Nell’era del web e dei social media, re del marketing è divenuto il settore digital. Il marketing digitale tradizionale utilizza elementi semplici ma potenti, come l’email, la pubblicità online, i blog e i siti.

Ma che direzione sta prendendo? Quali sono gli sviluppi e le prospettive del campo? La risposta risiede in tre elementi: emozioni, Big Data e Internet delle Cose.

La fine della SEO?

Fino a poco tempo fa, uno dei capisaldi su cui si basava il marketing digitale era la Search Engine Optimization: garantire al proprio prodotto di essere tra i primi risultati dei più usati motori di ricerca.

Per fare ciò si spingeva l’acceleratore su degli elementi “tecnici” che permettevano ai propri contenuti di scalare le classifiche in particolare di Google Search.

Di recente, però, Google ha migliorato il suo algoritmo, permettendo una risalita principalmente a quei siti che si concentrano sulla qualità dei contenuti proposti e sull’interazione social con i propri clienti e i propri contatti.

Non si tratta, però, della fine della SEO, quanto di un suo affiancamento con strumenti più raffinati, che tengono conto dell’attuale esplosione social nel panorama del marketing digitale.

In campo le emozioni

Quello che è certo, infatti, è che ha assunto grande importanza l’interazione con l’utente, fare leva sulle sue emozioni, sui suoi gusti, sul suo carattere. Si parla di marketing esperienziale e delle emozioni, di personalizzazione dell’esperienza di acquisto e, ovviamente, di social media marketing. E si connettono tutti questi argomenti con studi specifici che si collegano alle neuroscienze.
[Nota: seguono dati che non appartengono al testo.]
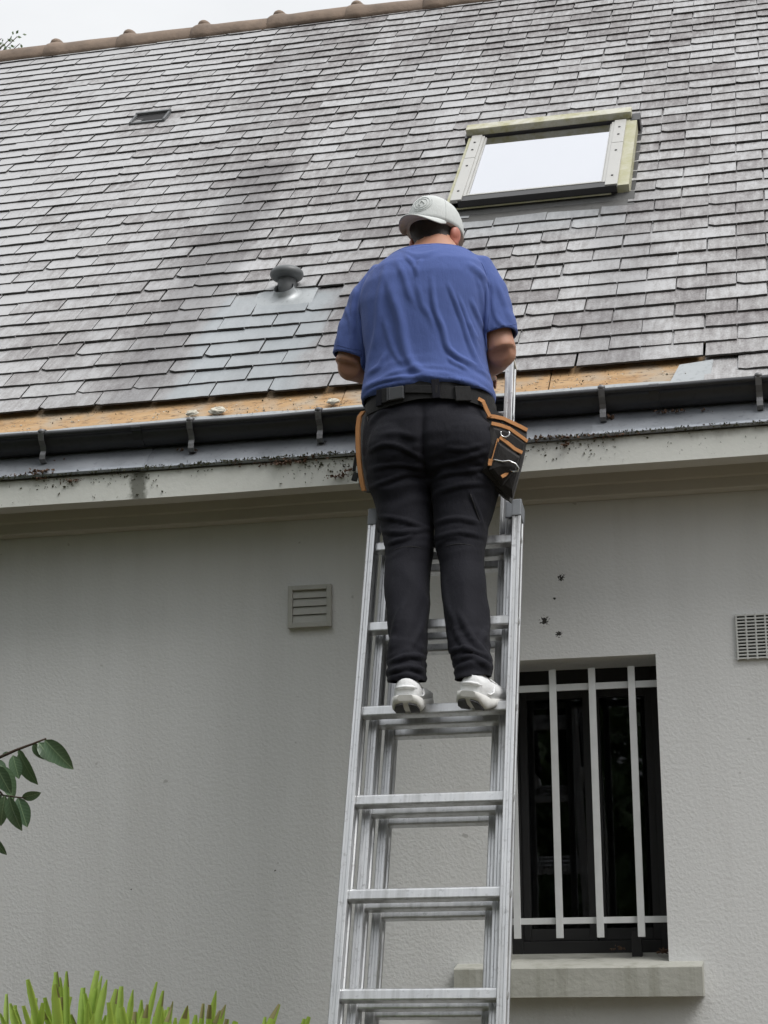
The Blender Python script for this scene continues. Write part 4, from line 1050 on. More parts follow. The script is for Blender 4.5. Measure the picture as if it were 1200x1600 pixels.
# ------------------------------------------------------------------ shoes
def shoe(A, yaw, pitch, roll, mirror):
    R_ = Matrix.Rotation(yaw, 3, 'Z') @ Matrix.Rotation(pitch, 3, 'X') @ Matrix.Rotation(roll, 3, 'Y')
    def T(x, y, z): return A+R_ @ Vector((x, y, z))     # y: 0 heel back -> .30 toe ; z: 0 sole bottom
    b = MB(); rings = []
    for y, w, h0, h1 in ((.004, .022, .030, .060), (.006, .032, .022, .094), (.035, .038, .016, .100), (.07, .038, .016, .096), (.11, .036, .016, .080), (.15, .040, .016, .070), (.20, .047, .016, .060), (.25, .046, .018, .050), (.285, .036, .022, .042), (.300, .020, .026, .036)):
        hh = (h1-h0)/2; rr = []
        for k in range(20):
            t = 2*math.pi*k/20; cx_, cz_ = math.cos(t), math.sin(t)
            rr.append(T(w*math.copysign(abs(cx_)**.75, cx_)*(1-.25*max(0, cz_)), y, h0+hh+hh*math.copysign(abs(cz_)**.8, cz_)))
        rings.append(rr)
    b.loft(rings)
    s = pp(b, 'shoe', MAT['shoe'])
    # sole: flared midsole with heel bevel
    b = MB(); rings = []
    for y, w, z0, z1 in ((-.014, .022, .034, .048), (-.010, .034, .026, .047), (.010, .042, .010, .041), (.036, .044, .0, .036), (.07, .042, .0, .028), (.12, .038, .002, .026), (.17, .046, .0, .025), (.22, .051, .0, .025), (.27, .044, .004, .026), (.298, .026, .012, .028), (.306, .012, .018, .028)):
        rings.append([T(a, y, z) for a, z in ((-w*.86, z0), (w*.86, z0), (w, z0+.006), (w*.96, z1), (w*.7, z1+.002), (-w*.7, z1+.002), (-w*.96, z1), (-w, z0+.006))])
    b.loft(rings, smooth=True); so_ = pp(b, 'shoe_sole', MAT['sole'])
    for sx in (-1, 1):       # dark rubber pads on the heel
        W_ = [(.008, .040, .0005), (.034, .040, .0005), (.036, .014, .0095), (.030, -.004, .0235), (.018, -.0095, .0275), (.008, -.0105, .0285)]
        b = MB(); o1 = [T(sx*w, y-.0050, z-.0052) for w, y, z in W_]; o2 = [T(sx*w, y+.004, z+.004) for w, y, z in W_]
        b.loft([o1, o2], smooth=False); pp(b, 'sole_pad', MAT['insert'])
    b = MB(); b.tube([T(-.030, .012, .066), T(-.02, .004, .070), T(0, -.0005, .072), T(.02, .004, .070), T(.030, .012, .066)], .005, 8); pp(b, 'heel_collar', MAT['shoe'])
    b = MB(); b.tube([T(.033, .04, .045), T(.040, .06, .040), T(.041, .085, .045), T(.036, .10, .060)], .0028, 6); b.tube([T(-.033, .04, .045), T(-.040, .06, .040), T(-.041, .085, .045), T(-.036, .10, .060)], .0028, 6); tag(pp(b, 'heel_overlay', MAT['shoe']), kind='stuff')
    for k in range(4):
        b = MB(); y = .12+.022*k; z = .083-.006*k; b.tube([T(-.022, y, z-.008), T(0, y+.004, z+.002), T(.022, y, z-.008)], .003, 6); pp(b, 'lace', MAT['shoe'])
RT3 = ladder_pt(0, 0, RK0+RSP*9+.0165)
print('rung top', RT3, AL, AR)
shoe(at(635, 1113, 5.168), math.radians(4), math.radians(13), 0, -1)
shoe(at(732, 1107, 5.172), math.radians(-11), math.radians(10), math.radians(9), 1)
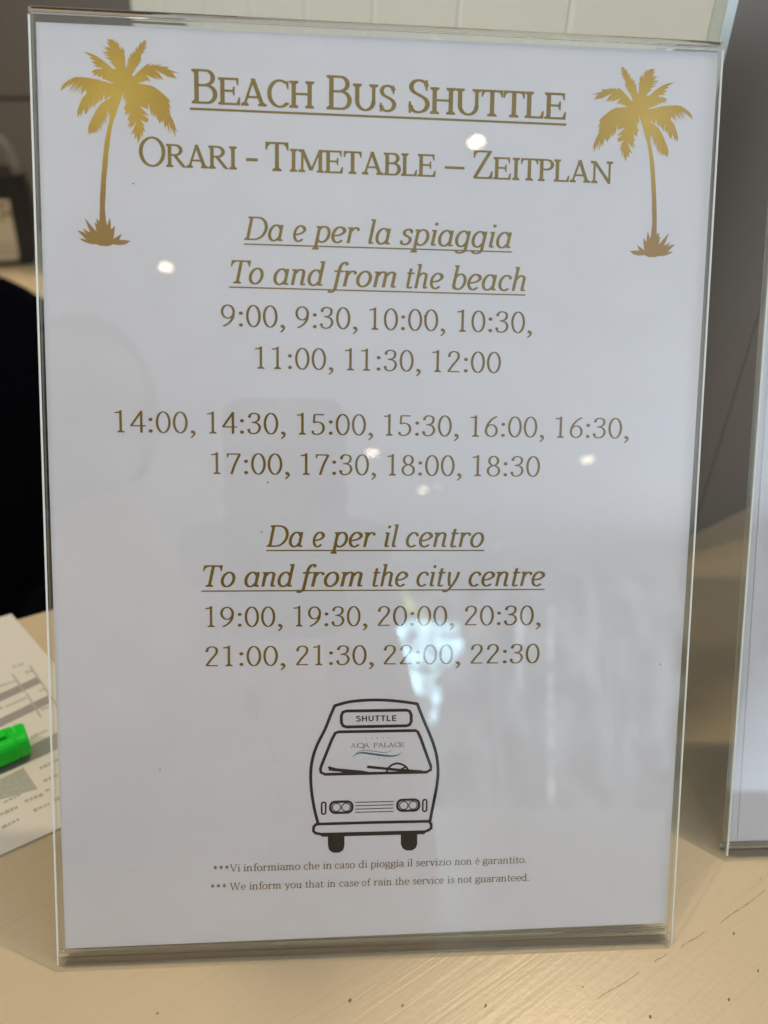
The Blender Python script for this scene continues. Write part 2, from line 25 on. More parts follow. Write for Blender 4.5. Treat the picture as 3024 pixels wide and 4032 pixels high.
# ---------------------------------------------------------------- camera, world, lamps, exposure
cam_d = bpy.data.cameras.new('camera'); cam = bpy.data.objects.new('camera', cam_d); col.objects.link(cam)
cam_d.sensor_fit = 'VERTICAL'; cam_d.lens = 5.7; cam_d.sensor_height = 5.7 * 4032 / 3028; cam_d.sensor_width = cam_d.sensor_height * .75
cam_d.clip_start = .02; cam_d.clip_end = 60
Rb = W['Rb']
cam.matrix_world = Matrix(((Rb[0][0], Rb[1][0], Rb[2][0], W['CW'][0]), (Rb[0][1], Rb[1][1], Rb[2][1], W['CW'][1]), (Rb[0][2], Rb[1][2], Rb[2][2], W['CW'][2]), (0, 0, 0, 1)))
cam_d.dof.use_dof = True; cam_d.dof.focus_distance = .258; cam_d.dof.aperture_fstop = 1.7
sc.camera = cam

world = bpy.data.worlds.new('World'); sc.world = world; world.use_nodes = True
bg = world.node_tree.nodes['Background']; bg.inputs[0].default_value = (.80, .88, 1.0, 1); bg.inputs[1].default_value = WORLD

sc.view_settings.view_transform = 'Standard'; sc.view_settings.look = 'None'; sc.view_settings.exposure = EXPO; sc.view_settings.gamma = 1
sc.render.engine = 'CYCLES'
cy = sc.cycles
cy.use_denoising = True; cy.max_bounces = 16; cy.transparent_max_bounces = 24; cy.transmission_bounces = 8; cy.glossy_bounces = 6; cy.diffuse_bounces = 4
cy.blur_glossy = .6; cy.sample_clamp_indirect = 6; cy.caustics_reflective = True; cy.caustics_refractive = False

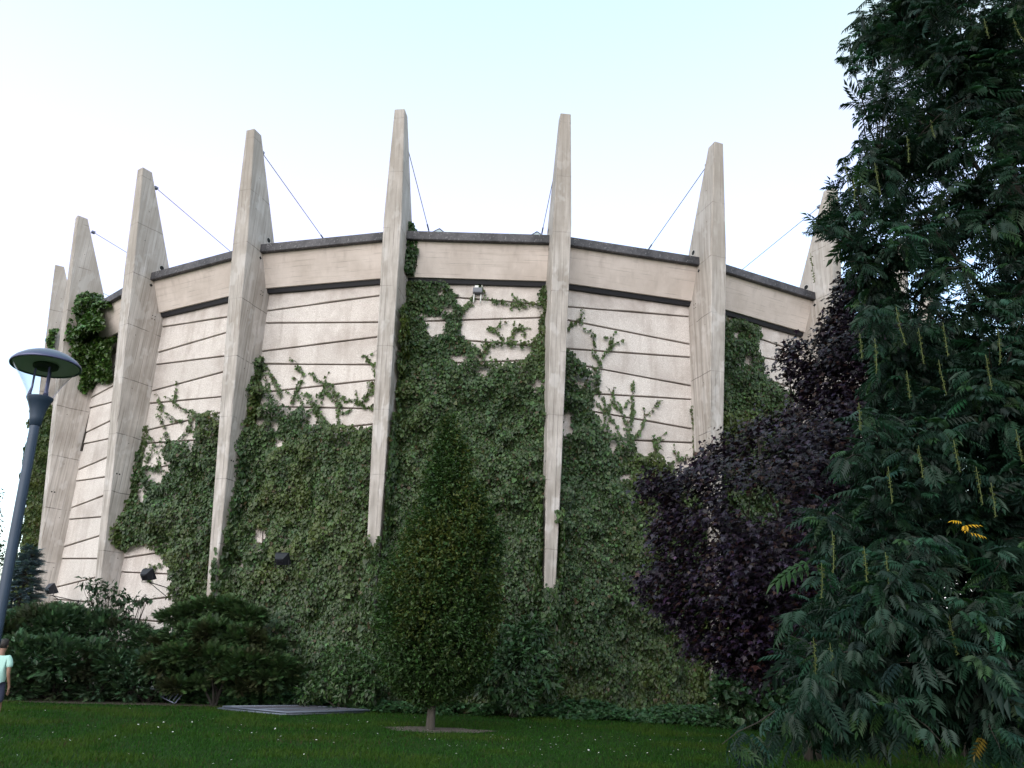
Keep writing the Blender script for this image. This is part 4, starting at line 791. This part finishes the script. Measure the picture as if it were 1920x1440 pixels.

Nella massa informe di stimoli e messaggi in cui il consumatore si trova immerso, la necessità principale è quella di sentirsi pensati, di distinguersi, di poter scegliere un prodotto unico e personalizzato, proposto attraverso un messaggio che tocchi le corde del coinvolgimento emotivo.

Quello che conta sono i dati

Ma come si fa a conoscere il proprio consumatore così bene da poterne indovinare gusti e preferenze in un determinato campo, su un determinato prodotto?

Semplice. Con i milioni di dati che la rete giornalmente colleziona e registra su di noi e sul nostro modo di usare il web.

È il più spicciolo targeted marketing elevato all’ennesima potenza, grazie ai dati che un’azienda può reperire attraverso ricerche effettuate, storici di acquisti, video visti e caricati su Youtube, post e like su Facebook, tweet, pin e così via.

Una banca dati, praticamente infinita, ricca e quotidianamente aggiornata che ha portato John Rampton, fondatore di Adogy, a dichiarare: “il futuro del marketing digitale non siamo noi, ma i dati. I dati ci dicono tutto quello che accade dietro le quinte senza che nemmeno ce ne accorgiamo”.

L’Internet delle Cose

Ma non sono solo i social in tutte le loro declinazioni e il mondo virtuale a dire chi siamo, cosa compriamo, cosa vogliamo. C’è un universo potente e in espansione al centro degli interessi delle aziende più all’avanguardia: l’Internet delle Cose, un’altra gallina dalle uova d’oro per raccogliere informazioni tanto accurate sui consumatori da anticiparne addirittura i bisogni.

L’Internet delle Cose consiste nel collegamento tra gli oggetti che ci circondano – tv, lavatrici, mobili, persino piante – e il web, attraverso dei sensori che trasmettono informazioni per ottimizzare servizi e funzioni.

Un esempio? Una sveglia che suona in anticipo perché ha rilevato che quella mattina c’è traffico. Tutto ciò che ci circonda, quindi, potrebbe dire moltissimo su di noi e fornire alle aziende i dati necessari per indagini di mercato estremamente accurate.

E la privacy?

In questo calderone di dati, informazioni, interazioni e messaggi, proteggere la privacy degli utenti diventa ancora più difficile. Non si tratta solo di permettere, volontariamente o involontariamente, ad aziende e produttori l’accesso ai nostri dati.

Il problema è che le aziende in questione non sempre sono responsabili al cento per cento della natura, della provenienza e della gestione dei dati che registrano e analizzano. Non si è persino in grado di quantificare il numero e il tipo di dati che sono in circolazione.

Non resta, quindi, che sviluppare la legislazione in merito, di pari passo con l’evoluzione di un mercato digitale sempre più capillare, potente, e di non facile gestibilità.